How She Became Who She Is
The temptation, of course, is to ask why. Why would a woman—educated, polished, with access to power—so willingly become an accomplice to industrial-scale sexual abuse? That question deserves an answer, not to exonerate her, but to understand the ecosystem that produces people like her. Born into obscene privilege, Maxwell was the favorite child of British media mogul Robert Maxwell—a bombastic, bullying narcissist who allegedly ruled his household with emotional volatility and Machiavellian manipulation. She learned early that proximity to power meant protection, and that love was earned through performance. When her father died—under suspicious circumstances, after looting hundreds of millions in pension funds—Maxwell lost her wealth, her status, and her gravitational center.
Then came Jeffrey Epstein.
He was everything her father had been: charismatic, cruel, controlling, and rich. But more than that, he offered her a way back into the circles she craved. She did not just partner with Epstein; she enhanced his operation. She provided social legitimacy, access to European aristocracy, an aura of elite respectability. And she did so while recruiting vulnerable girls, promising opportunity, advancement, mentorship. Then she delivered them to a system designed not for their success, but for their exploitation. This wasn’t just participation. This was choreography. Maxwell made abuse feel like an invitation to a debutante ball.
A Pretty, Perky Predator
What makes her especially dangerous now is not just her past behavior, but the way she embodies a specific type of moral disengagement. Psychologists call it compartmentalization. Maxwell likely did not see herself as a villain. She may have imagined she was helping these girls, grooming them not for degradation, but for advancement. That kind of delusion—common among high-functioning sociopaths—allows predators to maintain the performance of civility while causing irreparable harm. It’s also what makes her an ideal figure for someone like Trump to trot out at this exact moment.

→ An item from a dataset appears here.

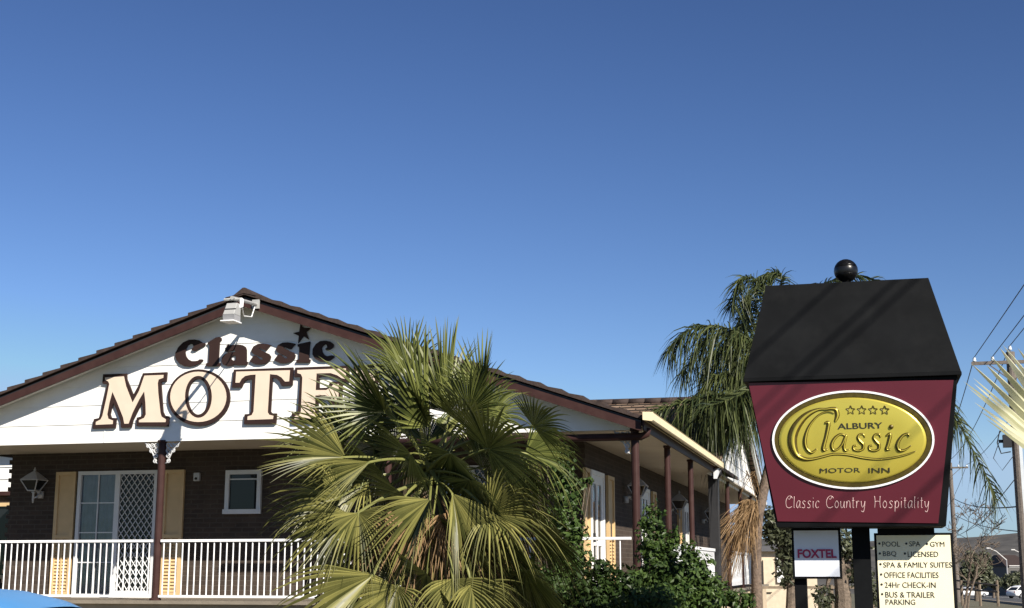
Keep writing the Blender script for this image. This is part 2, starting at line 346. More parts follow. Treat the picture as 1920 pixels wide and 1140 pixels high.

The Real Game: Protecting the Predator-in-Chief
Donald Trump is in the Epstein files. His name appears in flight logs. He appears in photographs. He has been named directly by accusers. And yet, in the same week that his base begins to turn on him for failing to release the full scope of the Epstein evidence—something he once promised in stump speeches—he orchestrates a scene where Maxwell, of all people, is portrayed as his key to unlocking the truth. It is political stagecraft at its most Orwellian. The message is clear: believe me, because my accomplice says I’m innocent.
But nothing Maxwell says now—after conviction, after silence, after years of protecting powerful men—should be believed. Not a word. Her “cooperation” is not about contrition. It is about leverage. It is a strategic performance to reduce her sentence and reframe her legacy. The danger is not simply that she might lie. The danger is that we are, once again, treating her as credible while the actual victims are buried in footnotes.
The Girls Already Told Us the Truth
Because here’s what’s being ignored in all this noise: the girls told the truth. Over and over. Virginia Giuffre. Maria Farmer. Carolyn. Sarah Ransome. Juliette Bryant. They testified. They named names. They risked everything to pull the curtain back. They were met with disbelief, threats, lawsuits, and indifference. And now, with Maxwell back in the headlines, we’re watching history try to replace their voices with hers.
Do Not Let the Predator Rewrite the Crime
There should be no version of events where Ghislaine Maxwell becomes the narrator. The wealthy sociopathic woman who helped traffic teenage girls to billionaires and world leaders should not be asked to define the shape of the crime. To do so is to allow the abuser to rewrite the trauma, to reframe the harm, and to re-weaponize the truth.
So let us be clear.
Ghislaine Maxwell is not a reliable narrator. She is not a brave witness. She is not even a cautionary tale. She is, as she has always been, a servant of power. And if we are foolish enough to believe that her testimony will lead us toward justice, then we are complicit in the very machinery of erasure that enabled this abuse in the first place.
YES! It's fucking ridiculous, and so goddamm shameful. Why in Hell are the victims not believed? Who needs to listen to that fucking predator? And,seriously, are they really going to BELIEVE her? This makes me sick.
It shows how much reactionary neo-patriarchy has already (re)colonized the public discourse that this even has to be said. The criminal gets to spin or partly erase the history of her crimes while the victims are ignored.